35.Sayı Kaliteli Zeytinyağı Üretmek için Yola Çıktılar

35.Sayı  Kaliteli Zeytinyağı Üretmek için Yola Çıktılar

Öncelikle bize kendinizi tanıtır mısınız?

1964 yılında Aydın’ın Çine ilçesinde doğdum. İş hayatına 1978 yılında Bodrum’da marangozluk mesleğiyle başladım. 1996’da İpek-Su şirketini kurarak inşaat, turizm, hizmet sektörü gibi pek çok sektörde faaliyet gösterdim. 2008 yılında da zeytinyağı sektörüne ilk adımımı attım.

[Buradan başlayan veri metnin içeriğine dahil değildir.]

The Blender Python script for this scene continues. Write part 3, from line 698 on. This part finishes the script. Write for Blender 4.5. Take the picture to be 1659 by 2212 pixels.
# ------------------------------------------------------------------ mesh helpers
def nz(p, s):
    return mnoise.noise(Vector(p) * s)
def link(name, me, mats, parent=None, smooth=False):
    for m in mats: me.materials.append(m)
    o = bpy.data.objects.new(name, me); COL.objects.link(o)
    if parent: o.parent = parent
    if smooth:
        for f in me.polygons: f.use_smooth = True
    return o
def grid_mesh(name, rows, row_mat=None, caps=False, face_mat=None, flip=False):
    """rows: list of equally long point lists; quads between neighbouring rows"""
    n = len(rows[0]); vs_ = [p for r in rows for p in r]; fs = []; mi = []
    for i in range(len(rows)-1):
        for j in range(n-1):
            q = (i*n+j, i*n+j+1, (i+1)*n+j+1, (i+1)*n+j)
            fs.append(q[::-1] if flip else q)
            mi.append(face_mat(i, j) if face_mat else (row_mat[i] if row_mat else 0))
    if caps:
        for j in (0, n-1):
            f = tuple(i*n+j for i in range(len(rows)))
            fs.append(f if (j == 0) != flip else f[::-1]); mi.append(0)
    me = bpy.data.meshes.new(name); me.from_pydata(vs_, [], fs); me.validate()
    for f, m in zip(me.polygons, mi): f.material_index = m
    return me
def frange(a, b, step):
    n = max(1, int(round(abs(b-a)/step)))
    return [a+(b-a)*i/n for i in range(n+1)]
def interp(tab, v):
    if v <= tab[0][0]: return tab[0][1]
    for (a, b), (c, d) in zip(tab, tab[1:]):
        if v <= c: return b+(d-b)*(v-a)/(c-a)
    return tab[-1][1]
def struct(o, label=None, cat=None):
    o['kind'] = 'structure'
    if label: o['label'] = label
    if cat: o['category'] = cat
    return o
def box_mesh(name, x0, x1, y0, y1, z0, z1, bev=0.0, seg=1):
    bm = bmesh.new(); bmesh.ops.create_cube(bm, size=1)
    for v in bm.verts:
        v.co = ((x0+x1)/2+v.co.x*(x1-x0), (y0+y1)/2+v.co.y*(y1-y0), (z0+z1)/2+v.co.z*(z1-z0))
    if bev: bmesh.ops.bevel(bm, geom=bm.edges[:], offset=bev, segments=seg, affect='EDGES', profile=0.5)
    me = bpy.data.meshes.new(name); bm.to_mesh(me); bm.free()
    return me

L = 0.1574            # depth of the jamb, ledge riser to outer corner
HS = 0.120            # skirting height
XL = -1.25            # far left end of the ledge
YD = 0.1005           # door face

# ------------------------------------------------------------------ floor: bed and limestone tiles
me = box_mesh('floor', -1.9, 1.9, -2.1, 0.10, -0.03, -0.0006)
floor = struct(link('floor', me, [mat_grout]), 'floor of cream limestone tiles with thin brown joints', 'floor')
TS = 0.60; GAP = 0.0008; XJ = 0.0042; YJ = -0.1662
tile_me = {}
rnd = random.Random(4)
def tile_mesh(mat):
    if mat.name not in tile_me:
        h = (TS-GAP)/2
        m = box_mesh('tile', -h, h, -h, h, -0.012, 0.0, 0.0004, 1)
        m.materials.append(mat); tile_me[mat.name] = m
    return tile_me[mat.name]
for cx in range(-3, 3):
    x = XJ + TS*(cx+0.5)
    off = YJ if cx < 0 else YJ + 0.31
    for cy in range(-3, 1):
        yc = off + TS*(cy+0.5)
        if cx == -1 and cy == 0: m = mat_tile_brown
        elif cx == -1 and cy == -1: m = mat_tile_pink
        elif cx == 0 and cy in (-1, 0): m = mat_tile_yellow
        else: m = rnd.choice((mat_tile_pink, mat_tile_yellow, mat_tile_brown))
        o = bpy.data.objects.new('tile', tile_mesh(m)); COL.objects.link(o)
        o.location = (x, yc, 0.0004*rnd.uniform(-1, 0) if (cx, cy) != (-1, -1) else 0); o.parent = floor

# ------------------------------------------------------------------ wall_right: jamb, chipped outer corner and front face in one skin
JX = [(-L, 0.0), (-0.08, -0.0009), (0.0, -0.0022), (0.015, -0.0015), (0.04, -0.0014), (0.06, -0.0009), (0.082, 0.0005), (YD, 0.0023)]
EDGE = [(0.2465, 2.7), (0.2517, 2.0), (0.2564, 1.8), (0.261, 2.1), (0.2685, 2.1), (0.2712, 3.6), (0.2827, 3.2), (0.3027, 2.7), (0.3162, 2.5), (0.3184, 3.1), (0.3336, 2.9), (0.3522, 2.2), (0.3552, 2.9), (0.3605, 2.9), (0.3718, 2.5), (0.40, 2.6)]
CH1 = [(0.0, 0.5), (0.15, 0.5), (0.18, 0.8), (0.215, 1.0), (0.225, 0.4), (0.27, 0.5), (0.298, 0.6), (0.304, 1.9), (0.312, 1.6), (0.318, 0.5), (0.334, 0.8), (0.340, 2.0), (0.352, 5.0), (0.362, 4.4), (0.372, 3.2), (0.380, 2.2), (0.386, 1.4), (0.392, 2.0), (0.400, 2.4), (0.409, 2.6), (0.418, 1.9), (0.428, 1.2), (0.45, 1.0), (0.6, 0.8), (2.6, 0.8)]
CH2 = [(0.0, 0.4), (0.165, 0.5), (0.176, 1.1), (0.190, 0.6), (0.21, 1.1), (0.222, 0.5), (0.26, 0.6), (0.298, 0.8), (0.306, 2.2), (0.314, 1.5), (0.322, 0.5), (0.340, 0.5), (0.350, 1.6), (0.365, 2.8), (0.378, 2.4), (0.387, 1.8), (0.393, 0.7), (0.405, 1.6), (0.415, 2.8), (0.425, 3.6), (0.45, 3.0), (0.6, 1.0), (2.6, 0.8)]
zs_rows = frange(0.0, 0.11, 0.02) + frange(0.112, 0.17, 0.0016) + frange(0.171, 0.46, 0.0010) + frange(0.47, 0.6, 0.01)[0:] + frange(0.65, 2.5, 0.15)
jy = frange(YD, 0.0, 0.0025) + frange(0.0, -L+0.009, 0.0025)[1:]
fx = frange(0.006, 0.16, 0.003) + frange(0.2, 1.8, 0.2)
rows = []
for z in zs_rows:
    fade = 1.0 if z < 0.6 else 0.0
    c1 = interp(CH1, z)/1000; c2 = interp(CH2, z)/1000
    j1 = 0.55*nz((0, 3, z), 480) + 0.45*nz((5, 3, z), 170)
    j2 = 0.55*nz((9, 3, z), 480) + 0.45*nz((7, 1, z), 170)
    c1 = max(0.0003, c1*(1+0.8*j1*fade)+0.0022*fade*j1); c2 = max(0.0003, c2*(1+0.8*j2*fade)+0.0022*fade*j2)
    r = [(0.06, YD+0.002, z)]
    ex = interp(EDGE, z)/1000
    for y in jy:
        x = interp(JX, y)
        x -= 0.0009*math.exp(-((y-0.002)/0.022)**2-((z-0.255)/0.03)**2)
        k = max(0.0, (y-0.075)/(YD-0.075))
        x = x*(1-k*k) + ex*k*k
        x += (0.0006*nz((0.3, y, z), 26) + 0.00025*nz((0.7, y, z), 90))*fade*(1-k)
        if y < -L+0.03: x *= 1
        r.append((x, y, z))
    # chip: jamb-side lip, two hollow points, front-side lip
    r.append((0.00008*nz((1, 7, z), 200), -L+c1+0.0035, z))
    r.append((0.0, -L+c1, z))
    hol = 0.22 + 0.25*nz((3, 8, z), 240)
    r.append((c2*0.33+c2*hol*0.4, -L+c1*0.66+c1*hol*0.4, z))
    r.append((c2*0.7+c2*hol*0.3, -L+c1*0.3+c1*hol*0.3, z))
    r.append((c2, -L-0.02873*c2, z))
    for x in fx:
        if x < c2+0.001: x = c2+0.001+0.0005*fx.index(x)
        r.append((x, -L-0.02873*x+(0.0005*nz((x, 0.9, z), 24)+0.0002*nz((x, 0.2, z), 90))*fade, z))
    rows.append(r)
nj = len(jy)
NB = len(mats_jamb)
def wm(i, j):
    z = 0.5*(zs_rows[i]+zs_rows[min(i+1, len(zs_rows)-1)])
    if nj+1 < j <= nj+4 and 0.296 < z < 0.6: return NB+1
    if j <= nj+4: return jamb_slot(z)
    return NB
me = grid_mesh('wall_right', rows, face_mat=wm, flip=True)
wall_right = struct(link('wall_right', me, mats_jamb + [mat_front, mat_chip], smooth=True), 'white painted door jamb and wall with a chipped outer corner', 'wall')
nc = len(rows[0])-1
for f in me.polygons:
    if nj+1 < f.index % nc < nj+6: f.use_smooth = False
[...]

Zeytinciliğe ne zaman merak duymaya başladınız?

2007 yılında Bodrum Ticaret Odası’nda katıldığım, markalaşmanın önemini konu alan bir konferans hayatımın adeta dönüm noktası oldu. O tarihten itibaren markalaşmaya önem verdim ve 2008’de ‘Tibak’ markasıyla zeytinyağı sektörüne de adım attım. Memleketime yatırım yapmaya sürükleyen neden ise, var olan zeytin potansiyeli ve zeytinlerin organik nitelikte olmasının yanı sıra, ‘’Yemen Türküsü’’ geleneğini bozmak. "Giden gelmiyor" Başka yerlerde başka işler yapsak ve hayatımızı oralarda kursak da, burası bizim memleketimiz. Benim gibi gidip çok başarılı olan ve geri dönmeyen yüzlerce insan var. Maalesef Yemen Türküsü gibiyiz. Giden gelmiyor. Ben bu geleneği bozmak istedim. Yıllar önce satın aldığım bu araziye ağaçlar dikmiştim. Diktiğim bu ağaçlar benim gelip burada yatırım yapmama vesile oldu. O yüzden memleketten her gurbete giden bir ağaç dikip gitsin. 'Benim burada bir ağacım var' diyerek mutlaka bir gün benim gibi dönecektir. İşte o zaman Yemen türküsü Geleneğini tümüyle bozarız. Çine Akçaova dağlık bir bölge. Halkın gelir kaynağı ağırlıklı olarak zeytincilik. 2008 yılında gördük ki, hiçbirinin ürünü ne ambalaja girmiş, ne de markalaşmış. Dolayısıyla değer de bulamamış. Bu durum ister istemez bir girişimci olarak beni üzdü. Bunun üzerine zeytine yatırım yapmaya ve markalaşarak ona katma değer kazandırmaya karar verdim.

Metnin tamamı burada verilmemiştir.